Conclusões e Contribuições da Obra 

  • Revisão do modelo patriarcal: Schwartz desmonta a imagem idealizada do senhor benevolente e dos escravos submissos, revelando um campo constante de conflito e barganha. 

  • Agência escrava: A obra é pioneira em destacar a capacidade de ação, estratégia e resistência dos cativos, influenciando gerações de historiadores. 

  • Complexidade social: Mostra que a sociedade escravista era dinâmica, com fluxos de poder que não seguiam apenas de cima para baixo. 

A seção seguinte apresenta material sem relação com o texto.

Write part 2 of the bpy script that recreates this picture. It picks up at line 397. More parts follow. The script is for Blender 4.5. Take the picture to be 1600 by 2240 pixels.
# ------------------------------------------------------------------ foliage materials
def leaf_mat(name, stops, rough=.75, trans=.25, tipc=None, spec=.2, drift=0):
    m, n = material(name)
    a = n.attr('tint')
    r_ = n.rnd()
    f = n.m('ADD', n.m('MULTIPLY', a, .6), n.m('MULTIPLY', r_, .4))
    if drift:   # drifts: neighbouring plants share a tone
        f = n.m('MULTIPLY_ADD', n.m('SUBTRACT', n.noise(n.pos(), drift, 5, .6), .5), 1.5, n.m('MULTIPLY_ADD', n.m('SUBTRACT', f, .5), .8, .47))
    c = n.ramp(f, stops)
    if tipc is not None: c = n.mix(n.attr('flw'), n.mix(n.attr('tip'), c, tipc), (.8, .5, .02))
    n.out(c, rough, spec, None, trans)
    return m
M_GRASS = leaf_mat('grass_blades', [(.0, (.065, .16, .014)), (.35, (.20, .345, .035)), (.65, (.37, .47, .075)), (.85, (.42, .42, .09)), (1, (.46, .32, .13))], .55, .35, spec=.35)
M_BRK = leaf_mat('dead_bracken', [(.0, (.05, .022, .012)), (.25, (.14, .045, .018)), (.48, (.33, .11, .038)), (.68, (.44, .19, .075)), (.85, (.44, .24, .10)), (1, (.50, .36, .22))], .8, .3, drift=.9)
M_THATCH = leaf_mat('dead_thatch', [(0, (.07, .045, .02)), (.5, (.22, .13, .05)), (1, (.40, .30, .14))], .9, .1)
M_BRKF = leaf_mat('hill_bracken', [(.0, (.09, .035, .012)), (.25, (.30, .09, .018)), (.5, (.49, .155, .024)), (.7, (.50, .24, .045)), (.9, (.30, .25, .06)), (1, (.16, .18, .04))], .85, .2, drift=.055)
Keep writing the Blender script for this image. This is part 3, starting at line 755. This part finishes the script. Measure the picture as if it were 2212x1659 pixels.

  • Legado histórico: As práticas de negociação e resistência analisadas no livro ajudam a entender a formação da sociedade brasileira e suas contradições duradouras. 

 

Críticas e Legado 

"Segredos Internos" é considerado um clássico da historiografia brasileira. Sua abordagem influenciou profundamente os estudos sobre escravidão, ao: 

  • Priorizar fontes que dessem voz aos escravos (processos criminais, registros de igrejas, inventários). 

  • Evitar anacronismos, contextualizando as ações dos escravos dentro das possibilidades limitadas, porém reais, de seu tempo. 

  • Oferecer uma visão densa e multifacetada de uma das instituições centrais da história do Brasil. 

A obra permanece fundamental para quem busca entender não apenas a escravidão, mas as raízes das desigualdades, relações sociais e cultura política no Brasil.